Lange hatte Erdogan gehofft, in der Zukunft als derjenige Politiker seine Wahlen zu gewinnen, der der Türkei den Weg nach Europa freigemacht hat. Spätestens nach der Dezember-Entscheidung war ihm klar, dass er mit der EU nicht mehr punkten konnte, im Gegenteil die Ablehnung durch Europa ihm eher auf die Füße fallen würde.
Damit entfiel auch die Hoffnung, dass die traditionellen Spannungen zwischen den verfeindeten Lagern sich durch eine Annäherung an Europa und einen allmählichen Wohlstandszuwachs nach und nach überwinden ließen. Ab Anfang dieses Jahres ging es deshalb um Absicherung der Macht.
Der Staatspräsident hat in der Türkei zwar nicht die exekutive Macht, kann aber sowohl im Gesetzgebungsprozess als auch bei der Besetzung staatlicher Schlüsselstellungen sehr viel mehr ausrichten als in Deutschland. Das Amt des Präsidenten würde der AKP den Durchgriff auf die Bürokratie ermöglichen und damit die Absicherung der Macht auf lange Sicht. Genau aus diesem Grund will die Gegenseite unbedingt verhindern, dass die AKP ihre Positionen um den Staatspräsidenten komplettiert.

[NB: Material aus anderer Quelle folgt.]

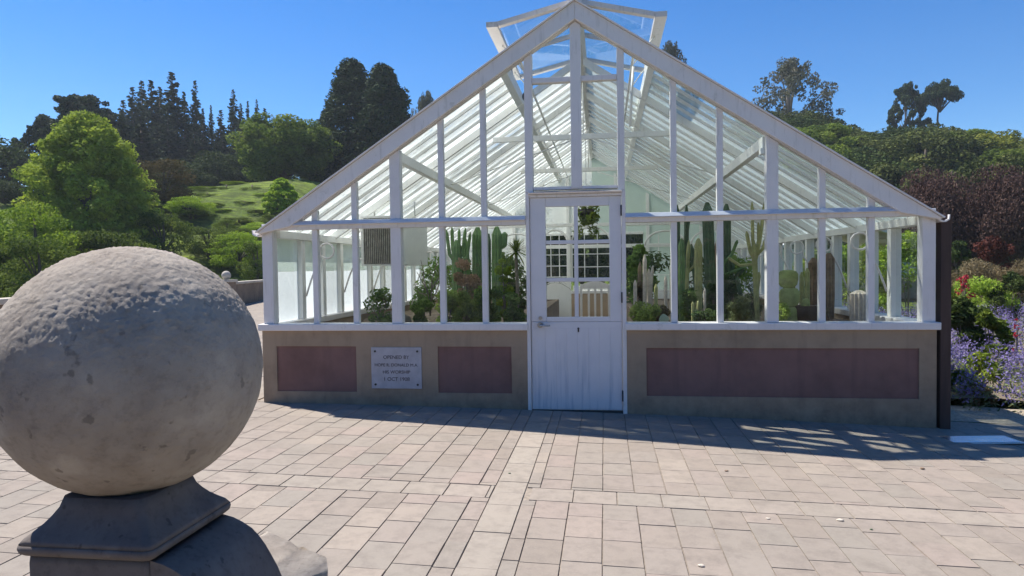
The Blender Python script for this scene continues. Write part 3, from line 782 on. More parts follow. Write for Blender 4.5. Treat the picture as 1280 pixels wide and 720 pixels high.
cactus(843, 352, 6, 1.5, 'cg', 'short green cactus beside the thin mullion among low scrub', ribs=7)
cactus(903, 318, 5, 2.0, 'cg', 'thin green cactus sending two side stems towards the branching one', ribs=6, arms=[(904, 330, 915, 318, 922, 300, 4), (903, 345, 914, 340, 934, 333, 4)])
cactus(861, 300, 4.5, 1.9, 'cy', 'thin olive stem with a crooked arm behind the green round topped cactus', ribs=6, u1=857, arms=[(860, 340, 868, 332, 870, 318, 3.5)])
cactus(921, 345, 5, 1.7, 'cd', 'short dark slanting stem at the foot of the branching cactus', ribs=6, u1=932)
cactus(949, 340, 5, 2.0, 'cy', 'olive stem leaning behind the branching cactus', ribs=6, u1=941)
cactus(896, 300, 5, 2.6, 'cb', 'brown corky stem between the two tallest dark cacti', ribs=6)
cactus(839, 330, 4, 1.3, 'cw', 'pale stem hugging the thin mullion among the low scrub', ribs=6)
cactus(794, 350, 4.5, 1.0, 'cw', 'stubby woolly cactus closest to the door post', ribs=6)
cactus(820, 355, 4.5, 1.0, 'cy', 'stubby olive cactus between woolly cacti and mullion', ribs=6)
cactus(992, 350, 4, 1.6, 'cb', 'thin brown stem rising beside the prickly pear pads', ribs=6)
cactus(1002, 340, 5, 1.7, 'cy', 'olive thin cactus pair member next to the stump', ribs=6, arms=[(1003, 372, 1008, 365, 1009, 350, 4)])
# prickly pear
def pad(mb, c, w, h, t=.02, tilt=0, rz=0, n=14):
    b = len(mb.v); m = Matrix.Translation(c) @ Matrix.Rotation(rz, 4, 'Z') @ Matrix.Rotation(tilt, 4, 'Y')
    rings = [(-1, .82), (-.5, .97), (0.5, .97), (1, .82)]
    for yy, s in rings:
        for k in range(n):
            a = 2*math.pi*k/n; ca, sa = math.cos(a), math.sin(a); sh = 1+.10*sa
            mb.v.append(tuple(m @ Vector((w/2*s*sh*math.copysign(abs(ca)**.65, ca), yy*t, h/2*s*math.copysign(abs(sa)**.7, sa)+h/2))))
    for i in range(3):
        for k in range(n):
            j = (k+1) % n; mb.face([b+i*n+k, b+i*n+j, b+(i+1)*n+j, b+(i+1)*n+k], True)
    mb.face([b+k for k in range(n)][::-1], True); mb.face([b+3*n+k for k in range(n)], True)
b0 = aty(986, 395, 1.0); b0 = Vector((b0.x, 1.0, .72))
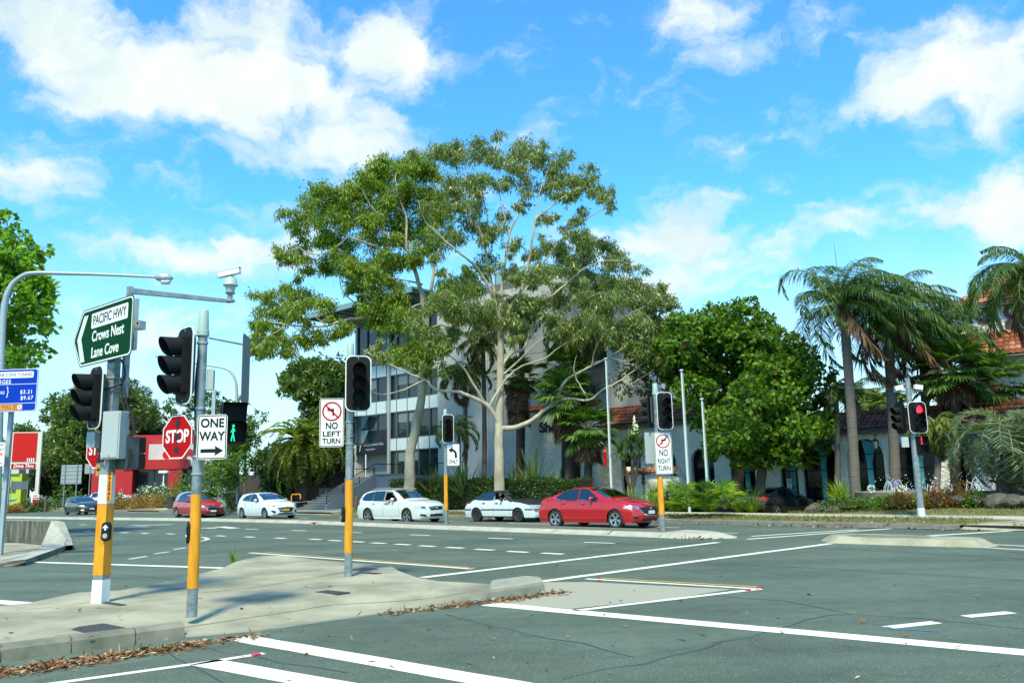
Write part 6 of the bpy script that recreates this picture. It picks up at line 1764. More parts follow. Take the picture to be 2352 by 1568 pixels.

Obwohl ihre Gegner der AKP schon lange vorwerfen, sie würde nur ihre Seilschaft bedienen, ist dies doch erst in dem Maße realer geworden, wie die Aussicht auf eine EU-Mitgliedschaft sich immer mehr verschlechterte. Das gilt für beide Seiten: Hätte das Militär eine EU-Mitgliedschaft noch als realistische Perspektive gesehen, wäre die Putschdrohung wohl unterblieben.
So aber sieht sich die türkische Politik und Gesellschaft wieder auf sich selbst zurückgeworfen und reagiert nach bekannten Mustern. Keinen Fußbreit Boden für den politischen Gegner, Kompromisse sollen die anderen machen. Es sieht nicht so aus, als würde sich in nächster Zukunft daran etwas verändern.